Coming to the very end, Voldemort proves very difficult to kill because he has managed to split his soul into different parts and attached them to things outside his body. He is able to split his soul when committing murder, an act which tears the soul. At the end (and here I reveal the end, so look away now if you want to read the book) it turns out that a part of Voldemort's soul attached itself to Harry himself when Voldmort tried to kill him. Harry realises that in order for Voldemort himself to be killed, he, Harry, must die, at the hands of Voldemort. So knowing what Voldemort will do, he yeilds to Voldemort's blackmail against his friends and hands himself over. Voldemort kills him, thereby killing that part of his own soul attached to Harry. Harry in fact is able to come back to life at this point, leaving the part of Voldemort's soul dead. In attempting to kill Harry, Voldemort manages only to kill part of himself. In sacrificing himself, Harry purifies himself of that part of him which belonged to Voldemort.

At what level of philosophical or theological sophistication these plot ideas really work is open to question, but I think that as stories go they are extremely interesting. The parallel between Harry and Our Lord in allowing evil men to kill them for the sake of others is not, of course, complete, but it is still inescapable. There is no question but that Rowling is motivated by Christian ideas, and the books are larded with Christian symbolism. This is the reason why some Catholics have been enthusiastic about the books. But here comes a more problematic issue, at the turning point of the series. I've not read through the debate on Rowling among Christian authors systematically, but as far as I have seen this problem has been missed.

The character Snape (pictured above) is a double agent, and it is unclear until the very end whose side he is really on. Voldemort wants to get Harry's contemporary Malfoy to kill the headmaster Dumbledore. Malfoy's family are on Voldemort's side but are in disgrace, and Malfoy is desperate to ingratiate himself. Malfoy's mother begs Snape to help, which he promises to do. When the opportunity comes Malfoy disarms Dumbledore but is unable to kill him. It is a great moral struggle for Malfoy who is not wholly given over to evil. Snape then arrives and kills Dumbledore. It is revealed eventually that this had been planned in advance, by Snape and Dumbledore. In the film the motivation is presented as simply to get Voldemort to trust Snape; in the book it is very much more a way to save Malfoy, who will be disgraced or worse if he fails in his mission and morally destroyed if he carries it out. In either case Dumbledore is himself dying, slowly, from other causes.

Now this, again, is an example of self sacrifice, but it is also an act of euthanasia on Snape's part. Dumbledore is dying, he consents to being killed, his death at the hands of Snape will have certain advantages, so Snape is portrayed as struggling heroically against his emotions in killing his old friend. The confusion in the book about quite how this works morally and emotionally coincides with the confusion in the real world about euthanasia.

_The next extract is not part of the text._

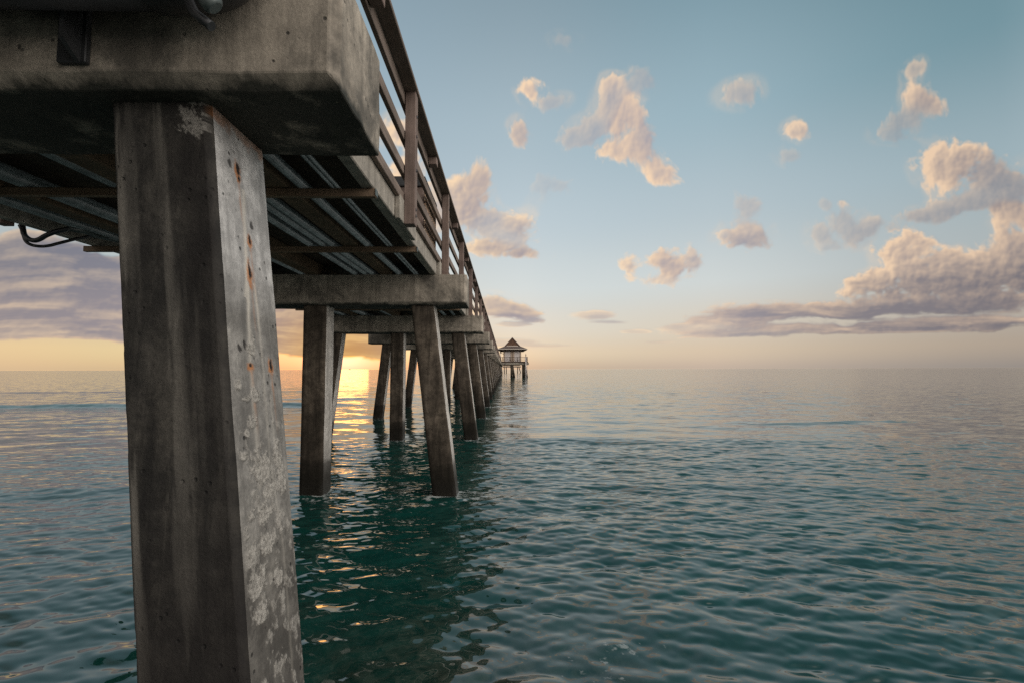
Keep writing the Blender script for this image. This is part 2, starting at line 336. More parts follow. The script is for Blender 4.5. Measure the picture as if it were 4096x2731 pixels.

It would be morally terrible for Malfoy to kill Dumbledore. Why? Presumably because, as is emphasised in many ways throughout the series, murder is a terrible thing. But it can't be so very terrible if it can be justified for the sort of reasons which justify it for Snape. Again, why is Snape so resistant (in advance, when talking to Dumbledore) to the idea of killing Dumbledore? If it morally justified, then why should there be a problem? Can it be that Snape suffers from the same problem that many people today have, of having an emotional response to the idea of killing the innocent which is appropriate to the traditional total prohibition on killing the innocent, even though he no longer believes in that total prohibition? Where, in Rowlings' fictional world, does this conflict come from?

The revelation by J.K. Rowling that, in her conception, Dumbledore is homosexual, confirms the kind of liberal Protestant Christian she understands herself to be. This liberalism adds an element of moral confusion to the Christian message in the book. It does not make the book an anti-Christian (and anti-Catholic) rant like Philip Pullman's 'Dark Materials' series (which is deeply warped and shouldn't be recommended to anyone). It does put it into the same moral (though not literary) category as Graham Greene, in whose works Catholic themes are at times brilliantly and powerfully handled, and at other times fluffed, mispresented, and even attacked as a result of the author's own confusion and moral compromises.

1 comment:

  1. berenike4:33 pm

    Presumably Dumbledore telling Snape to kill him is only a problem if you are supposed to think that that was a good thing, whereas, as John C Wright points out in an interesting post, it's made quite clear that Dumbledore more than once chose a bad means to a good end (or one he thought was good), and that this was the wrong thing to have done.